Изгнание из рая. 1911. Холст, масло. Частное собрание

В отличие от натурных штудий, пейзажей, портретов, работа над картинами начиналась с замысла общего композиционного расположения цветовых пятен-форм и нахождения масштабов и границ холодных и теплых цветов. Затем эти пятна-формы конкретизировались в определенные предметные образы: фигуры людей, элементы пейзажа и пр., отрабатывались в рисунке и окончательно закреплялись на холсте в убедительной и прочной композиции теперь уже предметных цветоформ.

Логично, что именно после росписей в Овруче, после конструирования больших цветовых поверхностей художник пришел к выводу, «что сюжет в большинстве случаев только мешает истинному действию живописи»[81]. Казалось, теперь он двинулся по пути Матисса. Двинулся, но идти по нему до конца он не мог. Вопреки собственным теоретическим выкладкам, подчиняясь глубинной сути своего таланта — работать не только цветоформой, но и сюжетом — выстраивал Петров-Водкин на полотне символический образ.

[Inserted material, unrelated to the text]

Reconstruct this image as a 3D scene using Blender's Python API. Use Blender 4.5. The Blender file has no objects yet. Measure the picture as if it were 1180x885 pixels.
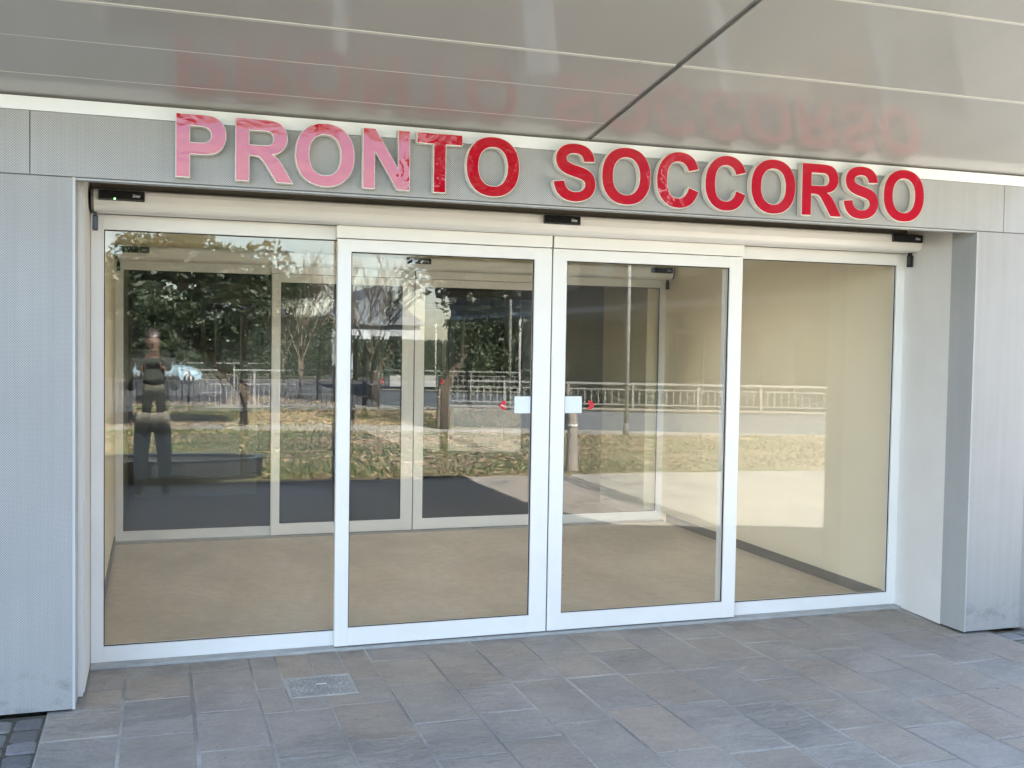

К картине «Мальчики», так же как и к другим произведениям, есть позднейшее авторское разъяснение, говорящее о том, что это полотно — «результат смерти Серова и Врубеля. Они [мальчики. — Н. А.] написаны как похоронный марш на их смерть»[82]. О фантастичности такого толкования писал Ю. Русаков[83], указывая на то, что картина была начата задолго до внезапной смерти Серова. Однако слова Петрова-Водкина о «похоронном марше» чрезвычайно важны для понимания эмоционально-образного смысла композиции, возможно, задуманного автором с самого начала, а может быть, найденного уже в процессе работы. Картина мальчишеской игры-борьбы, на первый взгляд, вторящая гармоничному и мажорному строю матиссовского «Танца», на самом деле исполнена драматизма, едва ли не трагизма (тема «похоронного марша»), раскрытого и рисунком цветоформ, их острым, но поникшим ритмом, их трудным равновесием и колоритом картины, напряженным до состояния «плача» (вспомним новгородские или северные иконы «Положение во гроб»).